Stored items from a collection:
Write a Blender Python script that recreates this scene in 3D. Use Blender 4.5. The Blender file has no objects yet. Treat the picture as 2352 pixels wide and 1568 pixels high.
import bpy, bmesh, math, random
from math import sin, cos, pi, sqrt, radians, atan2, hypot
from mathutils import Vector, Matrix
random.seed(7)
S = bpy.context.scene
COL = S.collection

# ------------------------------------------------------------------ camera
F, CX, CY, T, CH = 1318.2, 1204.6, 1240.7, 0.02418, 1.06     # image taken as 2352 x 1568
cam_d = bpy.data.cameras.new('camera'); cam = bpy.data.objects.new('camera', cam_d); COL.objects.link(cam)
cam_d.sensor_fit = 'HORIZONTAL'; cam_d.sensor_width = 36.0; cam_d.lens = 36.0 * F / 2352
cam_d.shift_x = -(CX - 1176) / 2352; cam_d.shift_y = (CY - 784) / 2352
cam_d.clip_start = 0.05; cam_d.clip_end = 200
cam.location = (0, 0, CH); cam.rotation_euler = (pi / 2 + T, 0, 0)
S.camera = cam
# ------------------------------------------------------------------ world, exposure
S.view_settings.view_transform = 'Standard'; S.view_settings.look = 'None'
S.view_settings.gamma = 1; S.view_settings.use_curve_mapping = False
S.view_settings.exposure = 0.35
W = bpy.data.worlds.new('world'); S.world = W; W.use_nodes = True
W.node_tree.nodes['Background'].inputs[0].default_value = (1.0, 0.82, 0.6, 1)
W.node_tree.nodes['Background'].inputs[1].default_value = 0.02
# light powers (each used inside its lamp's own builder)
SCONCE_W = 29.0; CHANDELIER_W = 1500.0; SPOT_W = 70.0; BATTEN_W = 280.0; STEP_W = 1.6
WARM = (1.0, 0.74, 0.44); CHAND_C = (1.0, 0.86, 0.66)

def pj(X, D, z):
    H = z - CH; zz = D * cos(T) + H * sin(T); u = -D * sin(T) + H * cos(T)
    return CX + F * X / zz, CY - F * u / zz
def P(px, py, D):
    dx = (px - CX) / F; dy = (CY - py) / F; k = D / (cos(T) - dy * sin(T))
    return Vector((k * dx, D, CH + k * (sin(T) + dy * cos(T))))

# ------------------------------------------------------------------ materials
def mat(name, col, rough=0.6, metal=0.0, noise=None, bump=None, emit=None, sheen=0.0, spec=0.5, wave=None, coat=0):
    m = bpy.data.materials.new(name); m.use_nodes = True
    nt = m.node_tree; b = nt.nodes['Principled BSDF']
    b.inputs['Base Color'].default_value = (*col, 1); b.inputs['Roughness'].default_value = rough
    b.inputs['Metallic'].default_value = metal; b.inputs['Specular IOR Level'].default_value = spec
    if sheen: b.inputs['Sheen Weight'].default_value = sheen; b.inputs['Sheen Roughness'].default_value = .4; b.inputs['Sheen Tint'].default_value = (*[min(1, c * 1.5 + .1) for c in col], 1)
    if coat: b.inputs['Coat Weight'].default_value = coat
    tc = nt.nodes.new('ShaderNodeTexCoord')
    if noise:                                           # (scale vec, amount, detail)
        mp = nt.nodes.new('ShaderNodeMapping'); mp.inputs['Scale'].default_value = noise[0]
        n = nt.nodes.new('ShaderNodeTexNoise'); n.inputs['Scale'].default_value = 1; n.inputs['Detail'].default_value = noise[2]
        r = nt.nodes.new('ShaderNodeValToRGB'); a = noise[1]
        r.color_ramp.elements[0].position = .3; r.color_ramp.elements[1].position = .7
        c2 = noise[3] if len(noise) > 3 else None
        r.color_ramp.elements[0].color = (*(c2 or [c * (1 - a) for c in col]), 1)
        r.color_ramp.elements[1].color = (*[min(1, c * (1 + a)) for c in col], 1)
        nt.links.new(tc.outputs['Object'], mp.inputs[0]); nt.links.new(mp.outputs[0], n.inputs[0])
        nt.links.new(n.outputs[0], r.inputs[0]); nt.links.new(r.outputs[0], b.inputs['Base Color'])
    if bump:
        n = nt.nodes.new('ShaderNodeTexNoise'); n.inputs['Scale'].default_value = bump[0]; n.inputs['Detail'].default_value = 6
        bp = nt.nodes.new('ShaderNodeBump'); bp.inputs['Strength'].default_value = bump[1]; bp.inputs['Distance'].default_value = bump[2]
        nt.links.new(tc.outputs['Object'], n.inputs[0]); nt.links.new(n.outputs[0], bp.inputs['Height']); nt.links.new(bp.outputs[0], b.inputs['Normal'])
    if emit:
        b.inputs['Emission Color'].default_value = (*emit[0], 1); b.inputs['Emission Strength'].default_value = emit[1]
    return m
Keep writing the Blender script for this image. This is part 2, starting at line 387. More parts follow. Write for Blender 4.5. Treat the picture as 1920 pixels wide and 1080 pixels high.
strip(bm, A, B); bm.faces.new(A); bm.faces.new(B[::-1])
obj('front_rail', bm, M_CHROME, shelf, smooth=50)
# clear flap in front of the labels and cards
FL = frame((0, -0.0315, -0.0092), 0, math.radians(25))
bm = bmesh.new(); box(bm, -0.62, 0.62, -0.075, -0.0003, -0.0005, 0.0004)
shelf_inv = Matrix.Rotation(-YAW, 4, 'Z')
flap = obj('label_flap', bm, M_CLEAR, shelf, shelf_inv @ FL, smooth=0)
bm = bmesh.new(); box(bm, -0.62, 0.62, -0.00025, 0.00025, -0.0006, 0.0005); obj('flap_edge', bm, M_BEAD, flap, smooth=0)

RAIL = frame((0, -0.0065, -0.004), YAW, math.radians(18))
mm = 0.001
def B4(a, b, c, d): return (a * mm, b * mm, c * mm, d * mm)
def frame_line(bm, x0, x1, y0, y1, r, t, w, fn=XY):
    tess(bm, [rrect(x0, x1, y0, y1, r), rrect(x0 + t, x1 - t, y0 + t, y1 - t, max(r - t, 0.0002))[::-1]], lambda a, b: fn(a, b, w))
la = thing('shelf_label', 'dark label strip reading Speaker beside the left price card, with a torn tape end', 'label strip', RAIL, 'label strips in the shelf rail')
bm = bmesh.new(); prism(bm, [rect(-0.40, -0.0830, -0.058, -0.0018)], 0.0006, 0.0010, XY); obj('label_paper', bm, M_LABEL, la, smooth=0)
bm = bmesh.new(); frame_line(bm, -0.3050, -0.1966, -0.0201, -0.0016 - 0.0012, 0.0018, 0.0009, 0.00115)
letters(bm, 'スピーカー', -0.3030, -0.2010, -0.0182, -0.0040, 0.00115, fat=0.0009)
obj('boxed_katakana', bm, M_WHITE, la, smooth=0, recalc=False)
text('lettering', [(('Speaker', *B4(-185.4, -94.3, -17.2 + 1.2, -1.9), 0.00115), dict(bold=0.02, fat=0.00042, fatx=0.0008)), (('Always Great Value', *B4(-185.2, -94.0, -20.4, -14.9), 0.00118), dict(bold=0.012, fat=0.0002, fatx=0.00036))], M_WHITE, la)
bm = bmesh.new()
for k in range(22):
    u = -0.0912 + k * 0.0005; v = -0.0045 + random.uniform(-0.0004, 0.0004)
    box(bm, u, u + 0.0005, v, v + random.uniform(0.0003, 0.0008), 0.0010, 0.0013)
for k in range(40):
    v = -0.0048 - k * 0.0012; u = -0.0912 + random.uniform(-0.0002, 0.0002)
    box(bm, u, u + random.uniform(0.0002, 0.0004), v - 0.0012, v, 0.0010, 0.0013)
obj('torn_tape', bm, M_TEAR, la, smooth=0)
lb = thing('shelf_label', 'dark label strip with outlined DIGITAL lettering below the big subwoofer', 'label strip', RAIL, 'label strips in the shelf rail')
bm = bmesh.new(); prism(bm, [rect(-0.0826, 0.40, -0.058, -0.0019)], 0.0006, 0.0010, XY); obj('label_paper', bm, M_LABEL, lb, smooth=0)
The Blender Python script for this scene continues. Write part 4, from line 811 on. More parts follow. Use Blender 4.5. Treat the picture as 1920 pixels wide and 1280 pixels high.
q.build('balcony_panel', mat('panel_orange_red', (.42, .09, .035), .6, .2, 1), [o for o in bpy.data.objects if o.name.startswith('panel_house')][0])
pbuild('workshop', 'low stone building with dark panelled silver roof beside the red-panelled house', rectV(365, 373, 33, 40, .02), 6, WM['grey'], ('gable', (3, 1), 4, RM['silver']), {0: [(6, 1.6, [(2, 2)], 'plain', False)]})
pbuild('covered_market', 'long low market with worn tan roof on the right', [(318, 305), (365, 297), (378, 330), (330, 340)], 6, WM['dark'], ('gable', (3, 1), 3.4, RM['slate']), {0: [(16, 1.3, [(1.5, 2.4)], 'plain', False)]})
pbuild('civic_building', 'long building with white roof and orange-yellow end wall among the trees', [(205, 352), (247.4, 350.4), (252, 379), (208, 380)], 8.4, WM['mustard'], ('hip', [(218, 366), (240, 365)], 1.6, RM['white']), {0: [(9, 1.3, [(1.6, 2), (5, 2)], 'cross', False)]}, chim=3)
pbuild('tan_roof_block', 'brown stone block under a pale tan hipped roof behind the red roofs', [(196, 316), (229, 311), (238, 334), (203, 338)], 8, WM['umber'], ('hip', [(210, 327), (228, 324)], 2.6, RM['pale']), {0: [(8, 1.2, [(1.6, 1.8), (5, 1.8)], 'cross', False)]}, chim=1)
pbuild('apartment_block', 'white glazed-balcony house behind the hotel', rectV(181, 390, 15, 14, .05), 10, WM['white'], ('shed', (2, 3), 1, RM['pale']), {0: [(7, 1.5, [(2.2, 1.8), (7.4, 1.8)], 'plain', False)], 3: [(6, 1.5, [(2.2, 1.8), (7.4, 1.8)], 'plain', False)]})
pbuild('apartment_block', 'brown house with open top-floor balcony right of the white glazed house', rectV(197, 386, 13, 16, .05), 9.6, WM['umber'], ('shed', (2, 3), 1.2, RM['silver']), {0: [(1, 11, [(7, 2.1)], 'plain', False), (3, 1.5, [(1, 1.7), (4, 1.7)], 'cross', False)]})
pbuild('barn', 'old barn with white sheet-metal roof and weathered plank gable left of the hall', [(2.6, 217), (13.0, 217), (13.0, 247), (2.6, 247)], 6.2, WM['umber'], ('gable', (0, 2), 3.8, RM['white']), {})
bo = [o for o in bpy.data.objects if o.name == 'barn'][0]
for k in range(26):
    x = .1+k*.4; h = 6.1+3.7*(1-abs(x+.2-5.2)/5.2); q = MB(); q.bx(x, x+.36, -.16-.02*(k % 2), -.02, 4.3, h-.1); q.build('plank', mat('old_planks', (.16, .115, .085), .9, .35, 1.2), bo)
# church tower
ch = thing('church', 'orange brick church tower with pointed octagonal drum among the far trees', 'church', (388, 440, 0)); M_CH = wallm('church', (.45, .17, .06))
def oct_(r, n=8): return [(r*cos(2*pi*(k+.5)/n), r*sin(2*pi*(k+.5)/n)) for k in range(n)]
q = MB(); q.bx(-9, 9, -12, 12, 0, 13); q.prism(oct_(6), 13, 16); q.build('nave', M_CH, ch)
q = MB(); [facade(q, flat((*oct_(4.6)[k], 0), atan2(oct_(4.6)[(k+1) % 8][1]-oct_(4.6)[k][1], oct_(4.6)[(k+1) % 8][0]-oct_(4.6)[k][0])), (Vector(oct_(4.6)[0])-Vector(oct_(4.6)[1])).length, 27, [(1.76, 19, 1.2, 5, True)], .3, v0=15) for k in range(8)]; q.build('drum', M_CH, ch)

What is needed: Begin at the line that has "Keep writing the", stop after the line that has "M_BEAD, flap, smooth=0)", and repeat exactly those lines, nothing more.

Solution:
Keep writing the Blender script for this image. This is part 2, starting at line 387. More parts follow. Write for Blender 4.5. Treat the picture as 1920 pixels wide and 1080 pixels high.
strip(bm, A, B); bm.faces.new(A); bm.faces.new(B[::-1])
obj('front_rail', bm, M_CHROME, shelf, smooth=50)
# clear flap in front of the labels and cards
FL = frame((0, -0.0315, -0.0092), 0, math.radians(25))
bm = bmesh.new(); box(bm, -0.62, 0.62, -0.075, -0.0003, -0.0005, 0.0004)
shelf_inv = Matrix.Rotation(-YAW, 4, 'Z')
flap = obj('label_flap', bm, M_CLEAR, shelf, shelf_inv @ FL, smooth=0)
bm = bmesh.new(); box(bm, -0.62, 0.62, -0.00025, 0.00025, -0.0006, 0.0005); obj('flap_edge', bm, M_BEAD, flap, smooth=0)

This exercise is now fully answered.